§ **Written instruction**
Reproduce the listing verbatim.

§ **Data section**
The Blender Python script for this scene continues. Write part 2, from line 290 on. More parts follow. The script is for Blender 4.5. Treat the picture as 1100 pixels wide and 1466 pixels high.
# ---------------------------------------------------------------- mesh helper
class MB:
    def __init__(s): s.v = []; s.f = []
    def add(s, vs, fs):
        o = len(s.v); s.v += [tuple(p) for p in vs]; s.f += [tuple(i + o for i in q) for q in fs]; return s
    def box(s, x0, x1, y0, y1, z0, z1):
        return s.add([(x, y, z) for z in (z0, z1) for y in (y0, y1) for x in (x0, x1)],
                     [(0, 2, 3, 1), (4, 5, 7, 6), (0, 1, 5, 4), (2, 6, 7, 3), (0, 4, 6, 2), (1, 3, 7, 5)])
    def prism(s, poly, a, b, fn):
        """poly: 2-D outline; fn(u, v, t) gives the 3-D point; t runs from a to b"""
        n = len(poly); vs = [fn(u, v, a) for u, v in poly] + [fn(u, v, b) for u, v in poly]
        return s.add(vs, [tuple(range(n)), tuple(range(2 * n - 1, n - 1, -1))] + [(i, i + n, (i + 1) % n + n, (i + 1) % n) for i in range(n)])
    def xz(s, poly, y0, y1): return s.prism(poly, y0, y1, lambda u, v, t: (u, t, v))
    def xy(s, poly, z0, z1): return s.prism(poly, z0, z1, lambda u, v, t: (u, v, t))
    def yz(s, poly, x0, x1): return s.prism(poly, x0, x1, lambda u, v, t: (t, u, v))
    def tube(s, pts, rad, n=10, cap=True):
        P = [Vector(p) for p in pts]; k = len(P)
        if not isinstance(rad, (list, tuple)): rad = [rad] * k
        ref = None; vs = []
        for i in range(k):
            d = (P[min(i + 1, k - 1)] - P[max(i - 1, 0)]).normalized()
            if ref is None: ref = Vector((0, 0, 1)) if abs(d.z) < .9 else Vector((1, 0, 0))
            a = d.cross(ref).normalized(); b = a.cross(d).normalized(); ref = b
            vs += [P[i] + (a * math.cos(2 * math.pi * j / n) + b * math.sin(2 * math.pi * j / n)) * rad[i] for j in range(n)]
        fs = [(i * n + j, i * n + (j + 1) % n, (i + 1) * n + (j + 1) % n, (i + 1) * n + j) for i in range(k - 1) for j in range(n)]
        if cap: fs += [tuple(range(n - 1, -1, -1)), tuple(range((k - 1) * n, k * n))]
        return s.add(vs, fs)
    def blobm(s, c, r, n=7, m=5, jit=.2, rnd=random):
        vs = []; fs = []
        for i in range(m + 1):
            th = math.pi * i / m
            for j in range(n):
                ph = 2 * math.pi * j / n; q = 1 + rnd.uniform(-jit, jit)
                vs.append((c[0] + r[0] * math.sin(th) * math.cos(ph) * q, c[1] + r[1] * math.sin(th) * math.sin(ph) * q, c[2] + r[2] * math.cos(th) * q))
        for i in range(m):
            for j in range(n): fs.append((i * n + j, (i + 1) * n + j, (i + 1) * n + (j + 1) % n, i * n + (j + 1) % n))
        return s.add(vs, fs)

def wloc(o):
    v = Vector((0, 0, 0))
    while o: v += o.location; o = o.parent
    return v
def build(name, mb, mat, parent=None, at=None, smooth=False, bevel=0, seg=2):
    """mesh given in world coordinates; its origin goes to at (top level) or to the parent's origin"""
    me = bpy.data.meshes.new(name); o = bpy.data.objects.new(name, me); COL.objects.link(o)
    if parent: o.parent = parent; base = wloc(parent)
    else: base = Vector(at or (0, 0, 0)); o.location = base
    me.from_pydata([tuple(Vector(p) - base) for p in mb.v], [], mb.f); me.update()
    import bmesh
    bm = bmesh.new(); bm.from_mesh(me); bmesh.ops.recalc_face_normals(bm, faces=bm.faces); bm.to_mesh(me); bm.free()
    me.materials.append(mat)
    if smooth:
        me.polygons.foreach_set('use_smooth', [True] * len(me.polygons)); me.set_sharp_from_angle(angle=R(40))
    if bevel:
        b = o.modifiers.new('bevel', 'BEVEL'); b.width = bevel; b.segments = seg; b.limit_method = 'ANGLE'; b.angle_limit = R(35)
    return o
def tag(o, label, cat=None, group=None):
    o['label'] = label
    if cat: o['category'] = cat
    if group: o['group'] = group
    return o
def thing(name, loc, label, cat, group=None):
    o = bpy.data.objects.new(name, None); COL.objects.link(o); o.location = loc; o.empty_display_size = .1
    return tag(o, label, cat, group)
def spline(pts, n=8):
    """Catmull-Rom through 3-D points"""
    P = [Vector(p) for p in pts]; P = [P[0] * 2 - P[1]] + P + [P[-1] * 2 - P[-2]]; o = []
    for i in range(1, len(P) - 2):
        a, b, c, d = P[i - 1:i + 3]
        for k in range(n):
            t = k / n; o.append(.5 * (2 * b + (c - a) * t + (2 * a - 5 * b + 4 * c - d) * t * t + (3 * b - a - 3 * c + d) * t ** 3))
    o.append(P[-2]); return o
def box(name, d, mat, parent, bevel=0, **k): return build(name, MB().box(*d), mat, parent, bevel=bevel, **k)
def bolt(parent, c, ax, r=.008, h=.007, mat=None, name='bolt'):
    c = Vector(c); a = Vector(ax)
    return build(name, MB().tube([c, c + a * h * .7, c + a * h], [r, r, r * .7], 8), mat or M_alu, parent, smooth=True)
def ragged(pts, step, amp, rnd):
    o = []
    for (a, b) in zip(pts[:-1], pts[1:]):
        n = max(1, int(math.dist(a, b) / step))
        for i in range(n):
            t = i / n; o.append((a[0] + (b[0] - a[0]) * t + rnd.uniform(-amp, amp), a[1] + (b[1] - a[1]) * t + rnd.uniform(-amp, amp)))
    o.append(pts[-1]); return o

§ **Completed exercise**
The Blender Python script for this scene continues. Write part 2, from line 290 on. More parts follow. The script is for Blender 4.5. Treat the picture as 1100 pixels wide and 1466 pixels high.
# ---------------------------------------------------------------- mesh helper
class MB:
    def __init__(s): s.v = []; s.f = []
    def add(s, vs, fs):
        o = len(s.v); s.v += [tuple(p) for p in vs]; s.f += [tuple(i + o for i in q) for q in fs]; return s
    def box(s, x0, x1, y0, y1, z0, z1):
        return s.add([(x, y, z) for z in (z0, z1) for y in (y0, y1) for x in (x0, x1)],
                     [(0, 2, 3, 1), (4, 5, 7, 6), (0, 1, 5, 4), (2, 6, 7, 3), (0, 4, 6, 2), (1, 3, 7, 5)])
    def prism(s, poly, a, b, fn):
        """poly: 2-D outline; fn(u, v, t) gives the 3-D point; t runs from a to b"""
        n = len(poly); vs = [fn(u, v, a) for u, v in poly] + [fn(u, v, b) for u, v in poly]
        return s.add(vs, [tuple(range(n)), tuple(range(2 * n - 1, n - 1, -1))] + [(i, i + n, (i + 1) % n + n, (i + 1) % n) for i in range(n)])
    def xz(s, poly, y0, y1): return s.prism(poly, y0, y1, lambda u, v, t: (u, t, v))
    def xy(s, poly, z0, z1): return s.prism(poly, z0, z1, lambda u, v, t: (u, v, t))
    def yz(s, poly, x0, x1): return s.prism(poly, x0, x1, lambda u, v, t: (t, u, v))
    def tube(s, pts, rad, n=10, cap=True):
        P = [Vector(p) for p in pts]; k = len(P)
        if not isinstance(rad, (list, tuple)): rad = [rad] * k
        ref = None; vs = []
        for i in range(k):
            d = (P[min(i + 1, k - 1)] - P[max(i - 1, 0)]).normalized()
            if ref is None: ref = Vector((0, 0, 1)) if abs(d.z) < .9 else Vector((1, 0, 0))
            a = d.cross(ref).normalized(); b = a.cross(d).normalized(); ref = b
            vs += [P[i] + (a * math.cos(2 * math.pi * j / n) + b * math.sin(2 * math.pi * j / n)) * rad[i] for j in range(n)]
        fs = [(i * n + j, i * n + (j + 1) % n, (i + 1) * n + (j + 1) % n, (i + 1) * n + j) for i in range(k - 1) for j in range(n)]
        if cap: fs += [tuple(range(n - 1, -1, -1)), tuple(range((k - 1) * n, k * n))]
        return s.add(vs, fs)
    def blobm(s, c, r, n=7, m=5, jit=.2, rnd=random):
        vs = []; fs = []
        for i in range(m + 1):
            th = math.pi * i / m
            for j in range(n):
                ph = 2 * math.pi * j / n; q = 1 + rnd.uniform(-jit, jit)
                vs.append((c[0] + r[0] * math.sin(th) * math.cos(ph) * q, c[1] + r[1] * math.sin(th) * math.sin(ph) * q, c[2] + r[2] * math.cos(th) * q))
        for i in range(m):
            for j in range(n): fs.append((i * n + j, (i + 1) * n + j, (i + 1) * n + (j + 1) % n, i * n + (j + 1) % n))
        return s.add(vs, fs)

def wloc(o):
    v = Vector((0, 0, 0))
    while o: v += o.location; o = o.parent
    return v
def build(name, mb, mat, parent=None, at=None, smooth=False, bevel=0, seg=2):
    """mesh given in world coordinates; its origin goes to at (top level) or to the parent's origin"""
    me = bpy.data.meshes.new(name); o = bpy.data.objects.new(name, me); COL.objects.link(o)
    if parent: o.parent = parent; base = wloc(parent)
    else: base = Vector(at or (0, 0, 0)); o.location = base
    me.from_pydata([tuple(Vector(p) - base) for p in mb.v], [], mb.f); me.update()
    import bmesh
    bm = bmesh.new(); bm.from_mesh(me); bmesh.ops.recalc_face_normals(bm, faces=bm.faces); bm.to_mesh(me); bm.free()
    me.materials.append(mat)
    if smooth:
        me.polygons.foreach_set('use_smooth', [True] * len(me.polygons)); me.set_sharp_from_angle(angle=R(40))
    if bevel:
        b = o.modifiers.new('bevel', 'BEVEL'); b.width = bevel; b.segments = seg; b.limit_method = 'ANGLE'; b.angle_limit = R(35)
    return o
def tag(o, label, cat=None, group=None):
    o['label'] = label
    if cat: o['category'] = cat
    if group: o['group'] = group
    return o
def thing(name, loc, label, cat, group=None):
    o = bpy.data.objects.new(name, None); COL.objects.link(o); o.location = loc; o.empty_display_size = .1
    return tag(o, label, cat, group)
def spline(pts, n=8):
    """Catmull-Rom through 3-D points"""
    P = [Vector(p) for p in pts]; P = [P[0] * 2 - P[1]] + P + [P[-1] * 2 - P[-2]]; o = []
    for i in range(1, len(P) - 2):
        a, b, c, d = P[i - 1:i + 3]
        for k in range(n):
            t = k / n; o.append(.5 * (2 * b + (c - a) * t + (2 * a - 5 * b + 4 * c - d) * t * t + (3 * b - a - 3 * c + d) * t ** 3))
    o.append(P[-2]); return o
def box(name, d, mat, parent, bevel=0, **k): return build(name, MB().box(*d), mat, parent, bevel=bevel, **k)
def bolt(parent, c, ax, r=.008, h=.007, mat=None, name='bolt'):
    c = Vector(c); a = Vector(ax)
    return build(name, MB().tube([c, c + a * h * .7, c + a * h], [r, r, r * .7], 8), mat or M_alu, parent, smooth=True)
def ragged(pts, step, amp, rnd):
    o = []
    for (a, b) in zip(pts[:-1], pts[1:]):
        n = max(1, int(math.dist(a, b) / step))
        for i in range(n):
            t = i / n; o.append((a[0] + (b[0] - a[0]) * t + rnd.uniform(-amp, amp), a[1] + (b[1] - a[1]) * t + rnd.uniform(-amp, amp)))
    o.append(pts[-1]); return o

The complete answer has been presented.